Neither of those had any NPCs, did they? I'm not familiar with Dear Esther but from looking it up it says you just explore environments, and I remember Everybody's Gone to the Rapture having like, vague humanoid models but I don't recall them being animated, could be wrong.
Some of the best games have come from developers stepping out of their comfort zone.
Alien Isolation and Space Marine were made by RTS developers. Last of Us was made by the Crash Bandicoot developers. Insomniac made Spyro, then FPS series Resistance, then the Spiderman games.
Expecting a developer to only make one type of game forever is probably why they inevitably turn to shit and close.
Fair enough, we won’t know until it drops! I just really really hope it’s going to be a worthy successor to VTM, and a studio that doesn’t have experience in one of the key parts I’m expecting doesn’t fill my doomer heart with hope.
It’s also worth noting that the original Chinese Room was composed of eight employees, who ended up laid off around 2017. One of the two original directors quit this year, but the team is reportedly composed of over 100 people now.
People experienced with the company constantly complain that whenever they talk to someone in it, it’s like they never truly understand the conversation and are just replying with formulaic phrases.
I have nothing but Amnesia: A Machine for Pigs to judge them on and based on that, they are very good at writing mysteries and cryptic stuff but they seem to be lighter on the gameplay side. From that, the writing will be good but hopefully it will have any gameplay.

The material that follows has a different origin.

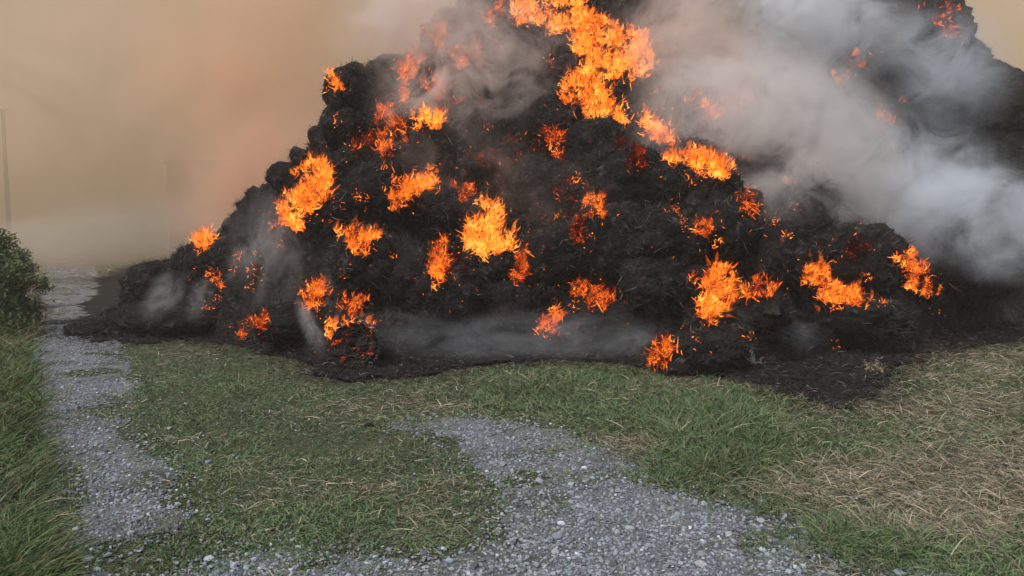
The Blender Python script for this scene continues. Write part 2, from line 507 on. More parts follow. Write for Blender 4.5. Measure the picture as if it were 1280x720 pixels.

Depends on how long the torpor lasted. If it was for a couple of centuries, a lot of has changed in 200 years. The player is going to have to find out the new political players, guns, vehicles, new clans, etc.
If the player was in torpor for a couple of decades, yeah the world exploration will be dull.
No no see you just woke up from Torpor, so yeah you’re an elder, but also you’re super weak, and nobody knows who you are so you won’t get any respect until you’ve done some basic bitch errands. But EVENTUALLY, you’ll be powerful and respected.
Yeah this “Elder fresh from torpor” angle just completely killed my excitement, shit sounds so… bland now. So typical.
I played the shit out of Blacklight: Retribution back in the day, and saw the whole transition from zombie studios to buildblock to hardsuit labs. The devs were really active on various forums, and all seemed like great people.
I've been waiting so long for them to release something new, but this sort of game was a complete departure from anything they worked on (as the main dev) in the past. I'm not shocked that it didn't worked out.
To be fair, an indie like Coffee Stain went from an absolute dumbass meme game like Goat Simulator to something crazy complex like Satisfactory.
You can't really judge what a young studio is capable of.
As for you not being a thinblood in this game, you're named as being a thorped elder waking up, so there could be RPG mechanics of you growing as you get stronger from waking up.
And they don't say which elder you are, so you could wake up as any type of elder, even a Nosferatu.
Having a deluxe edition of a remaster feels bad, though I don’t completely begrudge them. It was still a lot of work, time, and effort to do this.
I kinda love releases like this with no build up. I know that this was leaked but I mean compared to six years of announcement to release, I much prefer this kind of shadow drop.
A deluxe edition does seem a little lame for a remaster. But at the same time the deluxe edition is still cheaper than Starfield and I’d much rather play this.